Sandra Birdsell is the university’s newest writer-in-residence. Photo: Provided by Sandra Birdsell.

Writer Sandra Birdsell wants U of O students to bring her their work

Student writers take note—the University of Ottawa has a new writer-in-residence, and she wants to read your work!

Sandra Birdsell is a Canadian novelist and short story writer who has been publishing since the 1980s. She has become a force in fiction about Mennonites and has been the recipient of many prizes, including the Order of Canada. She has also been shortlisted for the Giller Prize and Governor General’s Award.

Birdsell is serving as the writer-in-residence in the Department of English at the U of O until April, hosting office hours every Thursday. While she’s here, anyone in the community can come and ask for her opinion and edits on their own creative writing.

“Come and see me, let’s talk about writing,” is how Birdsell summarizes her job here as writer-in-residence. The position, which the Department of English has maintained since the 1970s, offers students a chance to have one-on-one conversations, workshops, and advice from a professional writer.

“The role is to put a real live writer in the midst of students who are reading books, thinking about writing books,” Birdsell said.

As much as it might seem like an enrichment program for students, Birdsell admitted that the writer-in-residence is often the one enriched by the job, because it affords the opportunity to meet so many creative students.

“Getting to meet students and hearing about some of the things they are struggling with or aiming for or find challenging is really illuminating for me,” she said.

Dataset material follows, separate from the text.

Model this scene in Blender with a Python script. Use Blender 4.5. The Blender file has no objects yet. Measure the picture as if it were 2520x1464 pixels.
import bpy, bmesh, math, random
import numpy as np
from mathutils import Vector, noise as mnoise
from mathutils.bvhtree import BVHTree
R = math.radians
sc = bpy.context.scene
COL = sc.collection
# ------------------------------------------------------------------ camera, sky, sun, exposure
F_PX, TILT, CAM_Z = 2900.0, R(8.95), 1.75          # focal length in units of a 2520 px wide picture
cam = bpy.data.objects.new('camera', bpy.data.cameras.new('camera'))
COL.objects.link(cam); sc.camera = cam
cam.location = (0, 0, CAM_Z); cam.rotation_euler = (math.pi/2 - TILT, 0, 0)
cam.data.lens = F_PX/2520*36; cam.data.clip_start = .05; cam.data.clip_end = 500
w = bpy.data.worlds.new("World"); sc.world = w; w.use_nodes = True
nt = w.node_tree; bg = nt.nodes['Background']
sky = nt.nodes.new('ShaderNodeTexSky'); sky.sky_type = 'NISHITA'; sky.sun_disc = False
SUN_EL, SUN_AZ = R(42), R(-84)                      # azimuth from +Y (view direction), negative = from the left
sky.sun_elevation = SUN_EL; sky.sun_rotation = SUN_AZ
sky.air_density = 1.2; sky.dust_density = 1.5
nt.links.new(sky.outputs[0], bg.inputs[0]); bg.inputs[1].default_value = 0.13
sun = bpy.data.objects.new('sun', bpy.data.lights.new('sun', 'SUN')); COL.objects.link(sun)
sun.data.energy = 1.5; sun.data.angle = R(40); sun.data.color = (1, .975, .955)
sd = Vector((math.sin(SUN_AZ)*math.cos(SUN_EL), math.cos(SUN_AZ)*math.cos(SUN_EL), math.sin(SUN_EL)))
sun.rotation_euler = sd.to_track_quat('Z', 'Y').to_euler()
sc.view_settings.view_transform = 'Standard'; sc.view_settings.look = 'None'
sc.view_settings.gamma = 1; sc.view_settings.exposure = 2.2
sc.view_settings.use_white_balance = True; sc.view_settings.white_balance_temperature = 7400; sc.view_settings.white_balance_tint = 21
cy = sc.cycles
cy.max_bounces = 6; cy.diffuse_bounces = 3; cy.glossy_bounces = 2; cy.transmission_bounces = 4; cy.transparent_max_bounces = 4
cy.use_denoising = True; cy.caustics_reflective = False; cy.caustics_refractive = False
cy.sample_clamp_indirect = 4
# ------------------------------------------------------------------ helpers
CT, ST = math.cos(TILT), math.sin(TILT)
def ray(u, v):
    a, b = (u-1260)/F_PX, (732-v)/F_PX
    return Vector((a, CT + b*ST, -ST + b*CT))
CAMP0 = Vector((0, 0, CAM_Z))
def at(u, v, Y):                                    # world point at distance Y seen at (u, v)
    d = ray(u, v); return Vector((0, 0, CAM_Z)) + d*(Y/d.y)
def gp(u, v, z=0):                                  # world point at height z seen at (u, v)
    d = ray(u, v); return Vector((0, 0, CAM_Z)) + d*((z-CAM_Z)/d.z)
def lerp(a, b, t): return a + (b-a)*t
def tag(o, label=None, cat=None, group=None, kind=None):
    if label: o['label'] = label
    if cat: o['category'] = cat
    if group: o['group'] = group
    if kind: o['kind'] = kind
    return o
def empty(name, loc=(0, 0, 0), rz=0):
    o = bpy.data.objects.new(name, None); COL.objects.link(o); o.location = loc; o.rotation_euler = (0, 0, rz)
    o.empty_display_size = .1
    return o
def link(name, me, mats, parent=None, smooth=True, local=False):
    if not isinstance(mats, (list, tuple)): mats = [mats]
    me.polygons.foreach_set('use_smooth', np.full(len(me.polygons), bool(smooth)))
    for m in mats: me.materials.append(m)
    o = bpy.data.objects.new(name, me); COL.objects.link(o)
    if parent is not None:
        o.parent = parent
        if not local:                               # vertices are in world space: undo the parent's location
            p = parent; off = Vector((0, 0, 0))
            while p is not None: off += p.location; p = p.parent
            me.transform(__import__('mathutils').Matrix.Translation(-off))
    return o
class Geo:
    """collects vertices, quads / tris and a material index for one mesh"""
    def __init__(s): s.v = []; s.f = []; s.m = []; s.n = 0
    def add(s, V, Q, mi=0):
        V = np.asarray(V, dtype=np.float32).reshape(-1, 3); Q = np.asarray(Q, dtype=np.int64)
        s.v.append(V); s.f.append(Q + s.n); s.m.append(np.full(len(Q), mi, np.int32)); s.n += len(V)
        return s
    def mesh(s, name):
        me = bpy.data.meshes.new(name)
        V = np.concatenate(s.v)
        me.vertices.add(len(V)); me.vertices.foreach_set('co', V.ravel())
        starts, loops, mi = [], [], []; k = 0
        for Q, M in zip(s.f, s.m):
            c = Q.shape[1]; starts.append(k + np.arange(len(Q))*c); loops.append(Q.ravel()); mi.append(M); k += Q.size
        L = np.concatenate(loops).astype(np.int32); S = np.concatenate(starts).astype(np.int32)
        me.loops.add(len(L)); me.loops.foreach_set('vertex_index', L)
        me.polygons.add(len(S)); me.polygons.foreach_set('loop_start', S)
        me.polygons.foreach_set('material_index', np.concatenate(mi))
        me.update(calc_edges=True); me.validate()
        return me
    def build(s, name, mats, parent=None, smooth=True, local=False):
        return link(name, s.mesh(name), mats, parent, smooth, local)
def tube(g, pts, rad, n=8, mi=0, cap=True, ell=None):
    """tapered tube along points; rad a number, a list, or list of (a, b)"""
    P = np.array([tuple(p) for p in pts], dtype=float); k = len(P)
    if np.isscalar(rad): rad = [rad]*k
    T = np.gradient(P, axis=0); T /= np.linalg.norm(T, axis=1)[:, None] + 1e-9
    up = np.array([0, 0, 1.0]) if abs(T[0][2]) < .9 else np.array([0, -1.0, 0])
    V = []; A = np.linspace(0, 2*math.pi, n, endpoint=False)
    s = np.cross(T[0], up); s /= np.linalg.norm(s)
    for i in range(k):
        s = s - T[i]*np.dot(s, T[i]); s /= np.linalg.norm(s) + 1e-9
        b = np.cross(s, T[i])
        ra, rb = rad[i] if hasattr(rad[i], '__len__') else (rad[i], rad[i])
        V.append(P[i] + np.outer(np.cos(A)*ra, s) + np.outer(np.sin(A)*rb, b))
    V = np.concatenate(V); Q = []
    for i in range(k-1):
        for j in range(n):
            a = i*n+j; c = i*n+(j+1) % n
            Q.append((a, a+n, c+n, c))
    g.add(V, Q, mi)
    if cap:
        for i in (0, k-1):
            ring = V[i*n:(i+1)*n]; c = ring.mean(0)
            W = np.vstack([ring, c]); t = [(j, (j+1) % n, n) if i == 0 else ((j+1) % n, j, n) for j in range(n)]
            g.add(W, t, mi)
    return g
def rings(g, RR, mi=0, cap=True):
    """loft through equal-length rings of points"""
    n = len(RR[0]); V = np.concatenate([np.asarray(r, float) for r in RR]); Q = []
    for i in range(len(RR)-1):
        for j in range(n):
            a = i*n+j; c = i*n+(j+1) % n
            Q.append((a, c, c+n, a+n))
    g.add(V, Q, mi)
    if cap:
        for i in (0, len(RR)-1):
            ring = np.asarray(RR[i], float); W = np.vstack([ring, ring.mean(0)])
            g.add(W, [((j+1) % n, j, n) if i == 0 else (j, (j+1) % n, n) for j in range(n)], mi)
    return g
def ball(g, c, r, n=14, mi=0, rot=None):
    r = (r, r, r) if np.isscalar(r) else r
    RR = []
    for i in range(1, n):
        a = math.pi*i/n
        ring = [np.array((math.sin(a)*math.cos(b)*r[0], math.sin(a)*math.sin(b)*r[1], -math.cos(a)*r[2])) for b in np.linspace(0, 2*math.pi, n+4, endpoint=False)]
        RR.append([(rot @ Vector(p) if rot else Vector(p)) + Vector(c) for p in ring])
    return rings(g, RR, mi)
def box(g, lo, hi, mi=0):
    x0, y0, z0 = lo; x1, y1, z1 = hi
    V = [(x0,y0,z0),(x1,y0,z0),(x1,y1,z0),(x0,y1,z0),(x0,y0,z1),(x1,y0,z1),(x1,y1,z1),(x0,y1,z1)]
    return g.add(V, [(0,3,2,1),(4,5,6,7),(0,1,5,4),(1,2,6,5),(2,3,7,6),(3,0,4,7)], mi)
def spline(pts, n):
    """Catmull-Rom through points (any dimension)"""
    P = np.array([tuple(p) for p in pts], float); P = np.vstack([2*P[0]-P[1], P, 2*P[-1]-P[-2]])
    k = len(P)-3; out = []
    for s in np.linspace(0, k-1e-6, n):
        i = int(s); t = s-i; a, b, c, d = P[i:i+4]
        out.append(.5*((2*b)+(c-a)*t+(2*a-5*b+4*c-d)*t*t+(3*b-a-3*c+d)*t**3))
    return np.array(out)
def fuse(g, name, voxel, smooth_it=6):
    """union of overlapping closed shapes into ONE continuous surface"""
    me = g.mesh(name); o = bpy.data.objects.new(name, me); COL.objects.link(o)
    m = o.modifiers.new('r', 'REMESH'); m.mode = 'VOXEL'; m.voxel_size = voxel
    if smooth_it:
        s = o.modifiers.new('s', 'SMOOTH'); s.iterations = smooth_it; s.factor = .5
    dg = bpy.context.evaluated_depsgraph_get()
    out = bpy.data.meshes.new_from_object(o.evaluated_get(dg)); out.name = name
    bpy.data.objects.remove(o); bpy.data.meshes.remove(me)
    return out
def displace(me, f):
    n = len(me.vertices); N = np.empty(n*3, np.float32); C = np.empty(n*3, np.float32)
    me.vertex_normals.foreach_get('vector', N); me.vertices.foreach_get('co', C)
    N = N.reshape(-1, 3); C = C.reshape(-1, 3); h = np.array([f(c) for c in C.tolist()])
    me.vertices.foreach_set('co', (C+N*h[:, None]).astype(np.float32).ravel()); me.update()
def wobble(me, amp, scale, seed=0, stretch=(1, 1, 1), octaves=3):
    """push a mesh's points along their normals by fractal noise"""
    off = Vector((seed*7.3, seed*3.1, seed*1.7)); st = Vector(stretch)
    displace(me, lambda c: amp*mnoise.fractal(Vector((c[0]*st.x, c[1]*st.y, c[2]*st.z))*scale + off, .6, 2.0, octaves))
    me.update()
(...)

Birdsell considers her role one of encouraging budding writers and giving them advice.

“I wish for them to know that it’s an opportunity to sit down and talk to someone who has lived a long writing life, and if anyone’s interested in writing poems or have a stack of short stories someplace and they want to talk about them, bring them to me,” Birdsell said.

As for writing advice, Birdsell stressed the importance of a writing community and mentors in her own writing. She credits her creative writing professors in university with helping her get her work out there when she got serious about writing at 35.

Birdsell explained most stories are divided into two camps. Some writers start their books based around an event and then create a character to live that plot, while others create compelling main characters and make a story around them. Main characters in fiction are people who struggle and overcome some conflict, said Birdsell, and who tend to go through a process and come out changed on the other side.

Birdsell views the writer-in-residence role as an opportunity for someone in the field to spot the talent of up-and-coming writers, a sort of literature coach.

“I always thought there was so much training for people who were sports-oriented … and for artistic people, people with music, but there was nothing there for writers. It’s a creative art form and there’s nothing to nurture them, no one to spot them and say, ‘Oh you’ve got talent,’” said Birdsell.

The best advice though is to simply write, but even Birdsell admits that for students, the time commitment can be hard. However, it’s once you start  writing that the best ideas come, according to Birdsell. Even if you have only a half-formed, murky idea, she’s always found that ideas will come once you start typing.

Birdsell’s office is located in Hamelin 323 and her hours are Thursday from 11 a.m. to 3 p.m.